Production problems were more visible in the Holly Dolke channel, which has a collection of intense workouts that you can do without any equipment. When I tried the video “Muffin Top Melter,” an instructor in the background demonstrated how to do a more challenging version of each exercise, but the other instructor, in the foreground, constantly blocked her.

Then there were the ads. As I lifted weights while following a 10-minute fat-burning workout from Fitness Blender, YouTube interrupted the video to play an ad for Dawn soap. That left me holding a dumbbell above the back of my neck while I waited for the ad to end.

Those issues aside, I was able to do all of the exercises demonstrated by these YouTubers, and they left me winded and sweaty. For the cost of free, I can’t complain much. Most important, Yoga With Adriene succeeded in making me feel less dead inside.

To compare the free YouTube exercise videos with the paid experience, I subscribed to Peloton and Apple Fitness Plus on my Apple TV set-top box. I did workouts using both products for the last two months.

Peloton and Apple Fitness Plus addressed many of the problems plaguing the free exercise content.

For one, workouts were organized into categories by the type of workout, including yoga, strength training and core, and then by the difficulty or duration of the workout.

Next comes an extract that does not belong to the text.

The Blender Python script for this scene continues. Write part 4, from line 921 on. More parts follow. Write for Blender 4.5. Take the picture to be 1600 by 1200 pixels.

It took little time to choose a workout.

Peloton’s app organizes workouts by category, difficulty and duration.
Brian X. Chen

In both Peloton and Apple Fitness Plus, video and audio quality were very clear, and the workouts were shot at various angles to get a good look at what the instructors were doing. The bonus of Fitness Plus was that my heart rate and calories burned were displayed on both my Apple Watch and the TV screen.

In short, paying those subscriptions provided convenience and polish, which led to a more pleasant workout. I concluded that Peloton’s videos were worth paying $13 a month. And $10 a month is reasonable for Apple Fitness Plus, but only if you already have an Apple Watch and iPhone.

Apple

So what about exercise equipment like spin bikes? If you want the tech frills of a Peloton but don’t want to spend on the equipment, there were two main approaches.

To go the cheapest route, you can make use of a bicycle you already have. Here’s where home tinkerers can be especially crafty and resourceful.

Take Omar Sultan, a manager at the networking company Cisco. He modified his road bike with a few add-ons: a bike trainer, which secured the rear wheel and bike frame and costs roughly $100; a $40 Wahoo cadence sensor that tracked his pedaling output and speed and transmitted the data to a smartphone; and a heart rate monitor that strapped around his chest, such as the $90 Polar H10. Then he used a streaming device to follow Peloton classes on his TV.

“The D.I.Y. setup is 80 percent of the way there” to a Peloton, Mr. Sultan said.

The more expensive option was to buy an indoor exercise bike and use a tablet or phone to stream cycling classes via YouTube or the Peloton app, as Ms. Whitney did. The $700 IC7.9, for example, includes a cadence sensor and a holder for your tablet. You could then buy a heart rate monitor and a pair of $100 indoor cycling shoes that clip into the pedals.

But if you use your own bicycle or a modified spin bike and try Peloton’s app, you won’t be able to participate in the app’s so-called leader board, which shows a graphic of your progress compared with other Peloton users online.

With a D.I.Y. bike, it can also be difficult to figure out how to shift gears to simulate when the instructor is telling you to turn up the resistance — like when you are pretending to ride up a hill.

Nicole Odya, a nurse practitioner in Chicago who modified a high-end indoor bike, the Keiser M3i, said there were major upsides to the D.I.Y. route. Using her own iPad, she has the flexibility to choose whatever fitness apps she wants to use, such as Zwift and mPaceLine. It also gave her the freedom to customize her bike, so she swapped out the stock pedals for better ones.

“I didn’t want to be locked into their platform,” she said of Peloton.